* [Task to carry out] Show each line that has the string "Blender" in it.

* [Listed entries]
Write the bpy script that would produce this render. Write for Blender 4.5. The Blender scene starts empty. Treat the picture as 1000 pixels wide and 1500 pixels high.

--

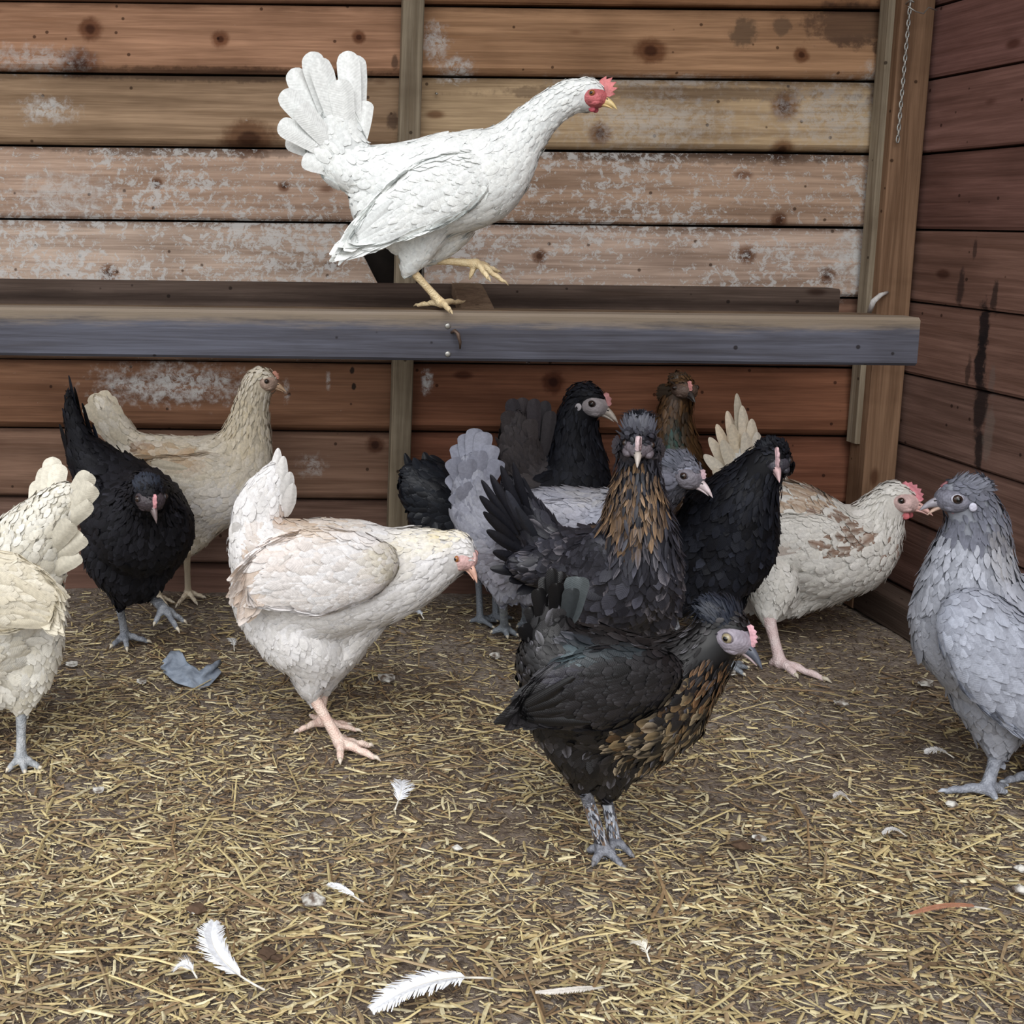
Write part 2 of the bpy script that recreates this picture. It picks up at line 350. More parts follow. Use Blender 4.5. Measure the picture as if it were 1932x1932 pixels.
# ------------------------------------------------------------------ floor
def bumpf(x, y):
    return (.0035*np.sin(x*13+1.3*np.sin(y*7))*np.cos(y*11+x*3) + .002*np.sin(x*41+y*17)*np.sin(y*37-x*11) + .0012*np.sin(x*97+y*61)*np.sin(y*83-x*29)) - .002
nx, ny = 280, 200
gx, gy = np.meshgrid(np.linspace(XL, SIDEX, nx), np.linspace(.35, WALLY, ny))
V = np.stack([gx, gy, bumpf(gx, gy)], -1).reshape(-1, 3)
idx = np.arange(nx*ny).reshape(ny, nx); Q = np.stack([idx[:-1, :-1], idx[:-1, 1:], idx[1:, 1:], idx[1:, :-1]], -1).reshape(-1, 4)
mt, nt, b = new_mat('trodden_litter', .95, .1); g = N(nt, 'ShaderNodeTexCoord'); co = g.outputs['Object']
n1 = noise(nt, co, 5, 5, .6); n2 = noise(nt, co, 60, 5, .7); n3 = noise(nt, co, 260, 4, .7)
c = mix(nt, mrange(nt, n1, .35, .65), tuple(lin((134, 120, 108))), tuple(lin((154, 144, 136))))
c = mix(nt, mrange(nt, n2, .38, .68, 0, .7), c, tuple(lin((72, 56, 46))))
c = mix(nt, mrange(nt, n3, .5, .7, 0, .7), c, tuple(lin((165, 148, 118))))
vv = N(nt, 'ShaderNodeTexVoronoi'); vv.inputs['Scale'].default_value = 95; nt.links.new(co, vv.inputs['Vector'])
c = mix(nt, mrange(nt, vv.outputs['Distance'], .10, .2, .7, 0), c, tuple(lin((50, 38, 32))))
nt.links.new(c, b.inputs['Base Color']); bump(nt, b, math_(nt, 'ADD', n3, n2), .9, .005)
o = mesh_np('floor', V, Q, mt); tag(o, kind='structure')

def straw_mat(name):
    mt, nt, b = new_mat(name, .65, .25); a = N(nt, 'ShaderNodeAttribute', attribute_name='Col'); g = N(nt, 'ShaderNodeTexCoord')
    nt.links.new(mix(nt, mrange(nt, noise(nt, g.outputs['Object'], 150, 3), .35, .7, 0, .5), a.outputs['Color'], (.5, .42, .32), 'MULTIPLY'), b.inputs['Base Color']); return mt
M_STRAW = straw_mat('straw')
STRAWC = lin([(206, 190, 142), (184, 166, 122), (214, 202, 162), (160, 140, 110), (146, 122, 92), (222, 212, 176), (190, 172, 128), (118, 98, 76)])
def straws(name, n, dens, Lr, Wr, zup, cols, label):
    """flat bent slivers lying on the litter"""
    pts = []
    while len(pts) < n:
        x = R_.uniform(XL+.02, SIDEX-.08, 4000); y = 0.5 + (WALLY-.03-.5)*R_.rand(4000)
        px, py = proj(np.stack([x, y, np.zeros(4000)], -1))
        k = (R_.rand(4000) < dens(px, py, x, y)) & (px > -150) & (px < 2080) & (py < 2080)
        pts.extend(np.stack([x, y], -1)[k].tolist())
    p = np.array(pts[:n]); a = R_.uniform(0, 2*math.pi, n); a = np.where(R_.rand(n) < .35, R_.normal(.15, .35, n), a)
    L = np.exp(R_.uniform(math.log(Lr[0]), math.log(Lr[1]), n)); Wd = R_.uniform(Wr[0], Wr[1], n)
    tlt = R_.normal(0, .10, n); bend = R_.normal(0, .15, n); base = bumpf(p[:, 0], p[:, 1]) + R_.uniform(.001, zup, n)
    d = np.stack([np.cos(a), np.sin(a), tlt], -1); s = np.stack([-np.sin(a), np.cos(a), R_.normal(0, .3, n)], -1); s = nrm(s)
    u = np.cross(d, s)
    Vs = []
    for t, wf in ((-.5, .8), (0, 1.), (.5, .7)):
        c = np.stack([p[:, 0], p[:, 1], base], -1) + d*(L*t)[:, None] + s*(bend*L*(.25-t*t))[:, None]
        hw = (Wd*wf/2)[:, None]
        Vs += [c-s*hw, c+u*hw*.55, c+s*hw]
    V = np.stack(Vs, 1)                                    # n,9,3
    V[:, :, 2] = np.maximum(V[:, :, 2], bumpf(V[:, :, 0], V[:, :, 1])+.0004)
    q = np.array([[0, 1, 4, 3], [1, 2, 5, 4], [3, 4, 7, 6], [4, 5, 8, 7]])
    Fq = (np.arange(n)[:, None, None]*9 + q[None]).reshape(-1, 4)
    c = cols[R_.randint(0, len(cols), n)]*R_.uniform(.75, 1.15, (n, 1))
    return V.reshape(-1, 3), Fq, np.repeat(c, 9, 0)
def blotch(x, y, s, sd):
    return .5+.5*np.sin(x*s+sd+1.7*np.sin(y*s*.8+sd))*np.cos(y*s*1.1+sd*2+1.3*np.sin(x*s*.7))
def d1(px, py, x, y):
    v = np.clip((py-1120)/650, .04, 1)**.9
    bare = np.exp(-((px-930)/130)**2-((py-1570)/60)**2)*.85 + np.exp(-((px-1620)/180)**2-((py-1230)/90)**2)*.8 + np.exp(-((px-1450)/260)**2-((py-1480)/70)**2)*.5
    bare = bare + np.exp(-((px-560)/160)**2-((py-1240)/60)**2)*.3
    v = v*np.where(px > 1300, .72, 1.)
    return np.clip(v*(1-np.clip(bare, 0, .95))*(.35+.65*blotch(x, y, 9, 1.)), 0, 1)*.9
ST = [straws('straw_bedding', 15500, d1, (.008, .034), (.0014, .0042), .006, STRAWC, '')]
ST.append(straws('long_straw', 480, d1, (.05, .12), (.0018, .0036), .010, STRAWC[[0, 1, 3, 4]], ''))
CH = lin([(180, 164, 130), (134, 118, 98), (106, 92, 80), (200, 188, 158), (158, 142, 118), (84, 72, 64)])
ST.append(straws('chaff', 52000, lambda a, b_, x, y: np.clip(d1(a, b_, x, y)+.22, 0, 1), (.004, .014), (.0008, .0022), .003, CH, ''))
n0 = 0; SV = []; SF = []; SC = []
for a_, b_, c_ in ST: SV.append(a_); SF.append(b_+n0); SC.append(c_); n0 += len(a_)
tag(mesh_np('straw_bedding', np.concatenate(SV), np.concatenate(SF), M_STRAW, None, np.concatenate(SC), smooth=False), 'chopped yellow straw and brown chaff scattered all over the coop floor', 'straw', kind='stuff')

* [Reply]
Write the bpy script that would produce this render. Write for Blender 4.5. The Blender scene starts empty. Treat the picture as 1000 pixels wide and 1500 pixels high.
Write part 2 of the bpy script that recreates this picture. It picks up at line 350. More parts follow. Use Blender 4.5. Measure the picture as if it were 1932x1932 pixels.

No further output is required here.